Overview Cross-Site Scripting, commonly referred to as XSS, is a type of web application injection attack in which malicious scripts are injected into trusted websites.
XSS attacks occur when an attacker takes advantage of, or "exploits," a flaw in a web application to send the attacker's payload to the client's browser. These flaws are typically encountered when a web application sends user-input to the browser without validating or encoding it beforehand.
An XSS payload executes within the domain of the "trusted site" and has the potential of accessing that website's cookies, modifying the page's DOM and even abusing the client's browser or extensions.
XSS Types
Though the end result is the same for all XSS attacks (an attacker controlled payload in the server's response), there are three different types of XSS vulnerabilities.
Let's assume we have a search results page that displays a user's search query back to them.
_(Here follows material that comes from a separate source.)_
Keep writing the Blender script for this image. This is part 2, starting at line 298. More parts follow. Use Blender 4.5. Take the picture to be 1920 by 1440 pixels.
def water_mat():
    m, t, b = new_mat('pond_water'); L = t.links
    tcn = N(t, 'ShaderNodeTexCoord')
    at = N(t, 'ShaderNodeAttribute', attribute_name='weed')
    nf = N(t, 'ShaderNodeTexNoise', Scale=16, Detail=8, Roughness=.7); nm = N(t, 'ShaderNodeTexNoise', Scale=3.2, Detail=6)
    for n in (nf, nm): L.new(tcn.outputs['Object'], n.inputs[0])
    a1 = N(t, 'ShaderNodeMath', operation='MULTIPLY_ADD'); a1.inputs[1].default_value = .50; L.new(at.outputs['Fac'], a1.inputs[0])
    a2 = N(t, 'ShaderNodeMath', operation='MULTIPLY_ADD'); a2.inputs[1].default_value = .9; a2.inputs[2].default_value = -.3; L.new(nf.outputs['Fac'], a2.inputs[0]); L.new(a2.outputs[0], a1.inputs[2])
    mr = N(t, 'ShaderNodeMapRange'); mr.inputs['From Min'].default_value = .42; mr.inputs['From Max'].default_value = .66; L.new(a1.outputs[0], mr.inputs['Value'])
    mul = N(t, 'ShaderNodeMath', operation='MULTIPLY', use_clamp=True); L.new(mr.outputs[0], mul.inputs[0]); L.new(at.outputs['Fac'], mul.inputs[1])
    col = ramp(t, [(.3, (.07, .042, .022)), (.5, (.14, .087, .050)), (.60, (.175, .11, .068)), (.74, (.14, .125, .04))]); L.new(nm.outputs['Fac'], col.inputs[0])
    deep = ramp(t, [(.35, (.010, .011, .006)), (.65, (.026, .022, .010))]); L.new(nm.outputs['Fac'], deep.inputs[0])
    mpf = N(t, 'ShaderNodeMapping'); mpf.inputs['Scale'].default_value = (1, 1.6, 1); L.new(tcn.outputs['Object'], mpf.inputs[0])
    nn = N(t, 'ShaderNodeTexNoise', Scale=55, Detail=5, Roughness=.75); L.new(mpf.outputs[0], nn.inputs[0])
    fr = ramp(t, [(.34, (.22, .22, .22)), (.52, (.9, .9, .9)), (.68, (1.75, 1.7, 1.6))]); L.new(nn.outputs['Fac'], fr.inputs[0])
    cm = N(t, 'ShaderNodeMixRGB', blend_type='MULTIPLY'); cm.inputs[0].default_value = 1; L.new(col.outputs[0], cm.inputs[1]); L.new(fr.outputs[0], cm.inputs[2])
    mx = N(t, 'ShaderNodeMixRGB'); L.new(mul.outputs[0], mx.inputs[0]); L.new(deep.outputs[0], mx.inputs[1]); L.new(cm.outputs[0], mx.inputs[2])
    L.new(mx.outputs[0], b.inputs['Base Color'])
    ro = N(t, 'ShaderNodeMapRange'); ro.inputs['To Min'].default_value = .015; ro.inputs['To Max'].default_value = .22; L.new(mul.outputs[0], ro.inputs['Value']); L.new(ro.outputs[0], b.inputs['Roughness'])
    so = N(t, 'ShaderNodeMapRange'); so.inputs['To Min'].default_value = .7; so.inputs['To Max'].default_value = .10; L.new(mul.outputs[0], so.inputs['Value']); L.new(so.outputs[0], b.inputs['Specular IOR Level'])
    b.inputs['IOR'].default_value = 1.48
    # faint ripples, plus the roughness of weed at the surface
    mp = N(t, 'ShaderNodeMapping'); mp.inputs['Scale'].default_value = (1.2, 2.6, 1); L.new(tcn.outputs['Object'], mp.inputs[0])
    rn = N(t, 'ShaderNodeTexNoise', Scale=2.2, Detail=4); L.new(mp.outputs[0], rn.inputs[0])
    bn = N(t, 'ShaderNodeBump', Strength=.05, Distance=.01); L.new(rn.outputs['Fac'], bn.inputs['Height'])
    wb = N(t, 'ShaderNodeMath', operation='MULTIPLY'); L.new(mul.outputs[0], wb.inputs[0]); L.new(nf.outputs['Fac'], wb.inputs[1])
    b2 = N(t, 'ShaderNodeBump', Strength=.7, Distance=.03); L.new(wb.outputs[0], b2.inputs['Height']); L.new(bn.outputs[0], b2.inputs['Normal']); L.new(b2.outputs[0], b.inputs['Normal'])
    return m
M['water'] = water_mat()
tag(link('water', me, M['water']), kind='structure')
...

The code below is an example of how this could be done in PHP:
Results for "<?php echo $_GET['query'] ?>"
For this to work, you would access the page with a URL like:
https://yoursite.test/search?query=stackoverflow
In the response, we get:
Results for "stackoverflow"
Now we will attempt to inject our payload into the response:
https://yoursite.test/search?query=<script>alert(1)</script>
And our new response:
Results for "<script>alert(1)</script>"
We have successfully injected our XSS payload.